Exercise: Each line below should be quoted exactly, please.

Given material:
|---|
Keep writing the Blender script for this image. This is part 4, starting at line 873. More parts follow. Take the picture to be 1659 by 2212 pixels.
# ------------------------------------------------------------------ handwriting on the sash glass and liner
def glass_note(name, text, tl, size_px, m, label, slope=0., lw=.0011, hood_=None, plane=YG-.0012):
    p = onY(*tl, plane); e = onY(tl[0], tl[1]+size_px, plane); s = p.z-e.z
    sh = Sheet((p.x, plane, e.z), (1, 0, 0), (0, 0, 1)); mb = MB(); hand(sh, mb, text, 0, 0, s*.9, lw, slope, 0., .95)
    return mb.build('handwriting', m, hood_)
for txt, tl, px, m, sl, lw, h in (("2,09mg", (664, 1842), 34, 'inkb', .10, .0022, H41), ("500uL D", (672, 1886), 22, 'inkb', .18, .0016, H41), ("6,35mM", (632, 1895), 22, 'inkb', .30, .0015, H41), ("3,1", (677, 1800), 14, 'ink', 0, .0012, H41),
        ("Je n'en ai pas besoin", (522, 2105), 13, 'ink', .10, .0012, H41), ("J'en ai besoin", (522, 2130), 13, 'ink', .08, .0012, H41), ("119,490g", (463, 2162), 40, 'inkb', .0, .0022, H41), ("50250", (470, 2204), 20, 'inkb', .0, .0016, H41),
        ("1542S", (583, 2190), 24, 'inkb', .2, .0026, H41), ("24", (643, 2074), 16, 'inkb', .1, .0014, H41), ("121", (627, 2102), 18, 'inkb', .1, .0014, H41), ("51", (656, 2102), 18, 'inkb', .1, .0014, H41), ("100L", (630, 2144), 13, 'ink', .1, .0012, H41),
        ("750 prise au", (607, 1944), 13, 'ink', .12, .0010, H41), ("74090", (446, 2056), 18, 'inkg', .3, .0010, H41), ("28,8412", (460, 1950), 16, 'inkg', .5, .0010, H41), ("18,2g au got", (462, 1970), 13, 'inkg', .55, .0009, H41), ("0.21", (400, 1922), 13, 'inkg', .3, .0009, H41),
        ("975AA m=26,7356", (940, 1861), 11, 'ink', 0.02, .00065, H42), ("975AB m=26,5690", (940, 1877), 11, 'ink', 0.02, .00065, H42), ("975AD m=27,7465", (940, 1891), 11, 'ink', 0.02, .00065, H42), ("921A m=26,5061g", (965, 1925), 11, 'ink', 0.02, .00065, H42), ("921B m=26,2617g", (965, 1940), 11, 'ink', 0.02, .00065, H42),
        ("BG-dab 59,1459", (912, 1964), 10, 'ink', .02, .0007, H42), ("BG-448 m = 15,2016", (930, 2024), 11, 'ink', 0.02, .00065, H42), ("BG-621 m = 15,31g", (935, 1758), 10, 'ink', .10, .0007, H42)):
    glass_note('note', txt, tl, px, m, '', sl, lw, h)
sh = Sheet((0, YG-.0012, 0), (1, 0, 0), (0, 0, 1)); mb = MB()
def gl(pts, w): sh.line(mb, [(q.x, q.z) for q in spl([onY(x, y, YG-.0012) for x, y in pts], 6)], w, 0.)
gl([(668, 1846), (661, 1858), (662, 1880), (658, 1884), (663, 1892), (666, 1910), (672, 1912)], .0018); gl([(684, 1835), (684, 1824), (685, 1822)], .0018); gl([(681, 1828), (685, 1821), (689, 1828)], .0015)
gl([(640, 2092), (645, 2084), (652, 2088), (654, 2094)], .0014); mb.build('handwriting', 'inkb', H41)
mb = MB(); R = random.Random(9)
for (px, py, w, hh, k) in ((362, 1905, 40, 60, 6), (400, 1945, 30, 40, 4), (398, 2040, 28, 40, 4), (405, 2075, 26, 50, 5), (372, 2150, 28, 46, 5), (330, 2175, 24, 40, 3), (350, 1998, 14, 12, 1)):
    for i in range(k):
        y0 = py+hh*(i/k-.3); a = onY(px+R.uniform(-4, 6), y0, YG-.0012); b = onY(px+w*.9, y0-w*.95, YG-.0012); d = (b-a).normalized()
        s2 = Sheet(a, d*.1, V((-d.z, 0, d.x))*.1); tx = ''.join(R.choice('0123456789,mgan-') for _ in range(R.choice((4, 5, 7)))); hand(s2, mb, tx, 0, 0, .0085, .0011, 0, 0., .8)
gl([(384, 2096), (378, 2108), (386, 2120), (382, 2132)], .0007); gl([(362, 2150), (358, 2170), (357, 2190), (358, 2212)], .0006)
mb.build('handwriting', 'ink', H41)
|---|
Complete output:
Keep writing the Blender script for this image. This is part 4, starting at line 873. More parts follow. Take the picture to be 1659 by 2212 pixels.
# ------------------------------------------------------------------ handwriting on the sash glass and liner
def glass_note(name, text, tl, size_px, m, label, slope=0., lw=.0011, hood_=None, plane=YG-.0012):
    p = onY(*tl, plane); e = onY(tl[0], tl[1]+size_px, plane); s = p.z-e.z
    sh = Sheet((p.x, plane, e.z), (1, 0, 0), (0, 0, 1)); mb = MB(); hand(sh, mb, text, 0, 0, s*.9, lw, slope, 0., .95)
    return mb.build('handwriting', m, hood_)
for txt, tl, px, m, sl, lw, h in (("2,09mg", (664, 1842), 34, 'inkb', .10, .0022, H41), ("500uL D", (672, 1886), 22, 'inkb', .18, .0016, H41), ("6,35mM", (632, 1895), 22, 'inkb', .30, .0015, H41), ("3,1", (677, 1800), 14, 'ink', 0, .0012, H41),
        ("Je n'en ai pas besoin", (522, 2105), 13, 'ink', .10, .0012, H41), ("J'en ai besoin", (522, 2130), 13, 'ink', .08, .0012, H41), ("119,490g", (463, 2162), 40, 'inkb', .0, .0022, H41), ("50250", (470, 2204), 20, 'inkb', .0, .0016, H41),
        ("1542S", (583, 2190), 24, 'inkb', .2, .0026, H41), ("24", (643, 2074), 16, 'inkb', .1, .0014, H41), ("121", (627, 2102), 18, 'inkb', .1, .0014, H41), ("51", (656, 2102), 18, 'inkb', .1, .0014, H41), ("100L", (630, 2144), 13, 'ink', .1, .0012, H41),
        ("750 prise au", (607, 1944), 13, 'ink', .12, .0010, H41), ("74090", (446, 2056), 18, 'inkg', .3, .0010, H41), ("28,8412", (460, 1950), 16, 'inkg', .5, .0010, H41), ("18,2g au got", (462, 1970), 13, 'inkg', .55, .0009, H41), ("0.21", (400, 1922), 13, 'inkg', .3, .0009, H41),
        ("975AA m=26,7356", (940, 1861), 11, 'ink', 0.02, .00065, H42), ("975AB m=26,5690", (940, 1877), 11, 'ink', 0.02, .00065, H42), ("975AD m=27,7465", (940, 1891), 11, 'ink', 0.02, .00065, H42), ("921A m=26,5061g", (965, 1925), 11, 'ink', 0.02, .00065, H42), ("921B m=26,2617g", (965, 1940), 11, 'ink', 0.02, .00065, H42),
        ("BG-dab 59,1459", (912, 1964), 10, 'ink', .02, .0007, H42), ("BG-448 m = 15,2016", (930, 2024), 11, 'ink', 0.02, .00065, H42), ("BG-621 m = 15,31g", (935, 1758), 10, 'ink', .10, .0007, H42)):
    glass_note('note', txt, tl, px, m, '', sl, lw, h)
sh = Sheet((0, YG-.0012, 0), (1, 0, 0), (0, 0, 1)); mb = MB()
def gl(pts, w): sh.line(mb, [(q.x, q.z) for q in spl([onY(x, y, YG-.0012) for x, y in pts], 6)], w, 0.)
gl([(668, 1846), (661, 1858), (662, 1880), (658, 1884), (663, 1892), (666, 1910), (672, 1912)], .0018); gl([(684, 1835), (684, 1824), (685, 1822)], .0018); gl([(681, 1828), (685, 1821), (689, 1828)], .0015)
gl([(640, 2092), (645, 2084), (652, 2088), (654, 2094)], .0014); mb.build('handwriting', 'inkb', H41)
mb = MB(); R = random.Random(9)
for (px, py, w, hh, k) in ((362, 1905, 40, 60, 6), (400, 1945, 30, 40, 4), (398, 2040, 28, 40, 4), (405, 2075, 26, 50, 5), (372, 2150, 28, 46, 5), (330, 2175, 24, 40, 3), (350, 1998, 14, 12, 1)):
    for i in range(k):
        y0 = py+hh*(i/k-.3); a = onY(px+R.uniform(-4, 6), y0, YG-.0012); b = onY(px+w*.9, y0-w*.95, YG-.0012); d = (b-a).normalized()
        s2 = Sheet(a, d*.1, V((-d.z, 0, d.x))*.1); tx = ''.join(R.choice('0123456789,mgan-') for _ in range(R.choice((4, 5, 7)))); hand(s2, mb, tx, 0, 0, .0085, .0011, 0, 0., .8)
gl([(384, 2096), (378, 2108), (386, 2120), (382, 2132)], .0007); gl([(362, 2150), (358, 2170), (357, 2190), (358, 2212)], .0006)
mb.build('handwriting', 'ink', H41)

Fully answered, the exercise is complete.